Scene script records
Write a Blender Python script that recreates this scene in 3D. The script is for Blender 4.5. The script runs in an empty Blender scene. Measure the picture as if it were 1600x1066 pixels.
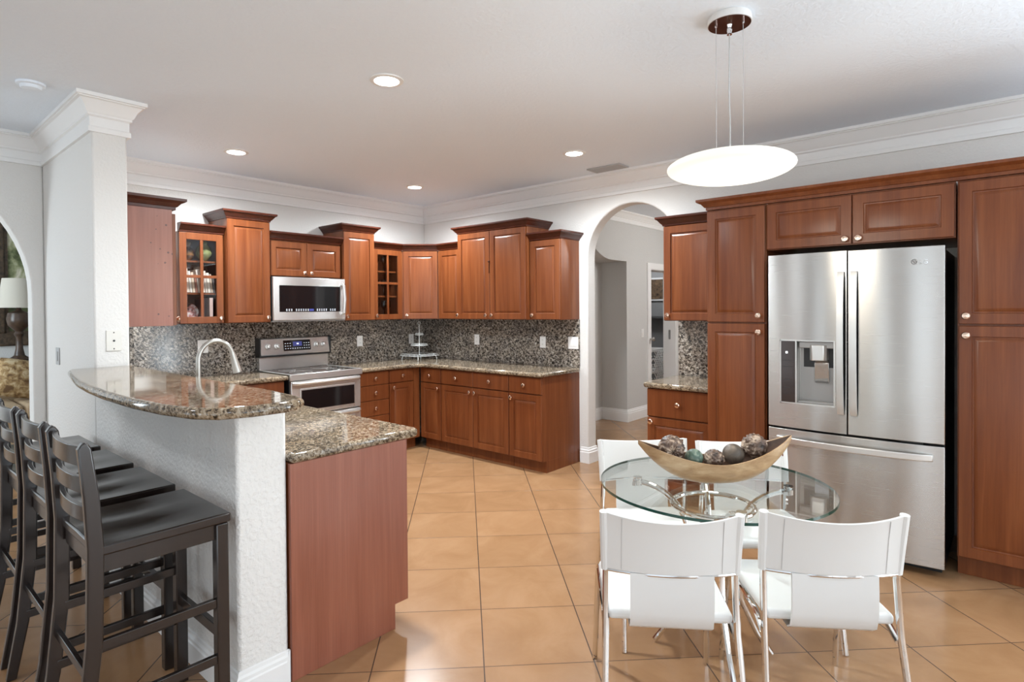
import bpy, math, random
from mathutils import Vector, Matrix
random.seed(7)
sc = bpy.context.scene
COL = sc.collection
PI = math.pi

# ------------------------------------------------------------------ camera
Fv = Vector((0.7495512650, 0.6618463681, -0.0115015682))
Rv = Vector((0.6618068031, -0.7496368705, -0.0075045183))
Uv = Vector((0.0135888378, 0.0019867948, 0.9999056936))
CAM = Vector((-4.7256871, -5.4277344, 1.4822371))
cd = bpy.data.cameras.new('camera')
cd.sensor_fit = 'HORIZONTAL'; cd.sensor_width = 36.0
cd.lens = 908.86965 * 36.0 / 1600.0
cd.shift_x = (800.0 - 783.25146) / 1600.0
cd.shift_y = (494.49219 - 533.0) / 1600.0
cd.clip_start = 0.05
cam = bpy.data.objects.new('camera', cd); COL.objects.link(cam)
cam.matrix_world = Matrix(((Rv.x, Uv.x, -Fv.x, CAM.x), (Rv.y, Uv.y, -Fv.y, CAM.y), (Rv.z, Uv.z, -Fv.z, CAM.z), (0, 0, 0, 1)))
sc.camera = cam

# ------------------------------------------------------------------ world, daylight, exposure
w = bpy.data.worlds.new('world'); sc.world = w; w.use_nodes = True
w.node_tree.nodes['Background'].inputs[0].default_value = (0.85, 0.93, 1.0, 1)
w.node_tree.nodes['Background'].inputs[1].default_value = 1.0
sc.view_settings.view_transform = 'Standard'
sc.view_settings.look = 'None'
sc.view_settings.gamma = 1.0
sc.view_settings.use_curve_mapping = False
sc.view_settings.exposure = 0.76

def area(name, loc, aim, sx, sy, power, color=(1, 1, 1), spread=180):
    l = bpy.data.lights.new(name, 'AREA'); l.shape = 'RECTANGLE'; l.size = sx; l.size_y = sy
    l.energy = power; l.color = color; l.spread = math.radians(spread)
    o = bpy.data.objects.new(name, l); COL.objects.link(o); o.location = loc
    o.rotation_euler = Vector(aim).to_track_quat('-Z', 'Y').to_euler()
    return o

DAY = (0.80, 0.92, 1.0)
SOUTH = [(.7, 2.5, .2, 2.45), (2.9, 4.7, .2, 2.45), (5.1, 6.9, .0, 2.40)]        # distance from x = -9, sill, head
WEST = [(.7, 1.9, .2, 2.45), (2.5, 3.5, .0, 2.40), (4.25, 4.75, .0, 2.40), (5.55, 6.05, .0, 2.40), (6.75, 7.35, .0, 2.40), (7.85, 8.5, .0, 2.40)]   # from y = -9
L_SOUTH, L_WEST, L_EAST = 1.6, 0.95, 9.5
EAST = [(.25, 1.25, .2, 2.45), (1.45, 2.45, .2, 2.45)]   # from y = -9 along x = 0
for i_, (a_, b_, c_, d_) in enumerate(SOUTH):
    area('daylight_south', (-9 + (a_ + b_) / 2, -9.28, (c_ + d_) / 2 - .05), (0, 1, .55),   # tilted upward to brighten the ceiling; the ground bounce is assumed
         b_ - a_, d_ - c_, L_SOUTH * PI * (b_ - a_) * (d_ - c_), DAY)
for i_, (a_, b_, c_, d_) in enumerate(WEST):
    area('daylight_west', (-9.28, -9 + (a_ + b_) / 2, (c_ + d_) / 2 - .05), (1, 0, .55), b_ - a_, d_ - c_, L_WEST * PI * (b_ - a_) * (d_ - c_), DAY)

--

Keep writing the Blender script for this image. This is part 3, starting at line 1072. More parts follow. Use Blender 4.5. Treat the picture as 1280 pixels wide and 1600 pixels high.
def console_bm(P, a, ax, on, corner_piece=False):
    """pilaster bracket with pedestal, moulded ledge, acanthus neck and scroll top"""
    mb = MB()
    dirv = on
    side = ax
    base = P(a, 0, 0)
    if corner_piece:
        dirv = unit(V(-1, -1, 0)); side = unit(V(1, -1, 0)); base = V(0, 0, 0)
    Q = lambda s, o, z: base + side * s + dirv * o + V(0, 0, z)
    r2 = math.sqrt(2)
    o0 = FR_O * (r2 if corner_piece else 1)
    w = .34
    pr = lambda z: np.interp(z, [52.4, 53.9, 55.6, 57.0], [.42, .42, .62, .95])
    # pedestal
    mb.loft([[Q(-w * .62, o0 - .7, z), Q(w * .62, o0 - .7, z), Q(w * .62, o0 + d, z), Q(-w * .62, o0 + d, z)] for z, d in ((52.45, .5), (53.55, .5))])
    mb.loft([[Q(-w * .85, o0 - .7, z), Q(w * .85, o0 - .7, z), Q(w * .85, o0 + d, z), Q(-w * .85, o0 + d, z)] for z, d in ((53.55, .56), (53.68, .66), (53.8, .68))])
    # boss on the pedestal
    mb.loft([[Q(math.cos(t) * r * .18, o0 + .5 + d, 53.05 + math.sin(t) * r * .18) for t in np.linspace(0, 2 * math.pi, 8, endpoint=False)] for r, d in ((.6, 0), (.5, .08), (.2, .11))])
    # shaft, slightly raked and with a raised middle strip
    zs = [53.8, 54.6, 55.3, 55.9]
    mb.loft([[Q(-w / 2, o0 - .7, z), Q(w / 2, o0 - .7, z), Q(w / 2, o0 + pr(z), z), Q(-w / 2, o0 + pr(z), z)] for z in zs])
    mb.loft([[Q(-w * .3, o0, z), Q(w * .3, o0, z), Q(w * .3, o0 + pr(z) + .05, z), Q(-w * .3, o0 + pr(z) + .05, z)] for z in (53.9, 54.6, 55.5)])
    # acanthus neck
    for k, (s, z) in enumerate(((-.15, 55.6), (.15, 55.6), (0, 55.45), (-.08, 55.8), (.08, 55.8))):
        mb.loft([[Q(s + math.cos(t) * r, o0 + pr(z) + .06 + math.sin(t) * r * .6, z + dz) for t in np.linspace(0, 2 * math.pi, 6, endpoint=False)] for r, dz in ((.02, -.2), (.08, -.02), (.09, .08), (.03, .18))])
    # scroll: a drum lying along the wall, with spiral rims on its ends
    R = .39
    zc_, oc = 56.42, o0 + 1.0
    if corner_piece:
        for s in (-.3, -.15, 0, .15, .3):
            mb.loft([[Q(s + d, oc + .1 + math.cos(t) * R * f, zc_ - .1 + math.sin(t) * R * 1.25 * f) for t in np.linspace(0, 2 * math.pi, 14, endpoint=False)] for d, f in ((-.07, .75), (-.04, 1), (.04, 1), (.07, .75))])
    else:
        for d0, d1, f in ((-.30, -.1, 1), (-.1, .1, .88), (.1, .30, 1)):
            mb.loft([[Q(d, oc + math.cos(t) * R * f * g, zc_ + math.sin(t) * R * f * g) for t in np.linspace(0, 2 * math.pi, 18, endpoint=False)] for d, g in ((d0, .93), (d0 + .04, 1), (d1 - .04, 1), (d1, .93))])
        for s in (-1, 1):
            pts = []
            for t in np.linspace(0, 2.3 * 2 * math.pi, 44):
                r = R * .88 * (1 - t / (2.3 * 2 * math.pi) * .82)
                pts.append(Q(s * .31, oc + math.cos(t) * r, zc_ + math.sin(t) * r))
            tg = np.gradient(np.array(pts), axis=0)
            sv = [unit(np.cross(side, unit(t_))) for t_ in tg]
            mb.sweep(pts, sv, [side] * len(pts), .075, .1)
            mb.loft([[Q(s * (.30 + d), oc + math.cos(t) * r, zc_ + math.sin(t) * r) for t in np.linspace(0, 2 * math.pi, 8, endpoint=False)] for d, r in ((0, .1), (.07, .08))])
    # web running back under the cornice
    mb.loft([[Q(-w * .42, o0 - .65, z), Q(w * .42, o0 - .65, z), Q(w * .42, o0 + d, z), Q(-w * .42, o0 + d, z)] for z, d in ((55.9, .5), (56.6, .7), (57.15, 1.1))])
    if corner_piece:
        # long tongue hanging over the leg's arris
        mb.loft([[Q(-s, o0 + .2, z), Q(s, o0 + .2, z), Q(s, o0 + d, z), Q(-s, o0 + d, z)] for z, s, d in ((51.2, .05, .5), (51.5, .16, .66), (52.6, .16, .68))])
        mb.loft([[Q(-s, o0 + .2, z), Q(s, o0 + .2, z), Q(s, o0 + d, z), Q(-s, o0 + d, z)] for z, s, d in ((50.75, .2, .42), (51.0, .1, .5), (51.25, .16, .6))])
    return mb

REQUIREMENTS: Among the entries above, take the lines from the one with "Write a Blender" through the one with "PI = math.pi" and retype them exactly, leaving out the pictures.

TASK RESPONSE:
Write a Blender Python script that recreates this scene in 3D. The script is for Blender 4.5. The script runs in an empty Blender scene. Measure the picture as if it were 1600x1066 pixels.
import bpy, math, random
from mathutils import Vector, Matrix
random.seed(7)
sc = bpy.context.scene
COL = sc.collection
PI = math.pi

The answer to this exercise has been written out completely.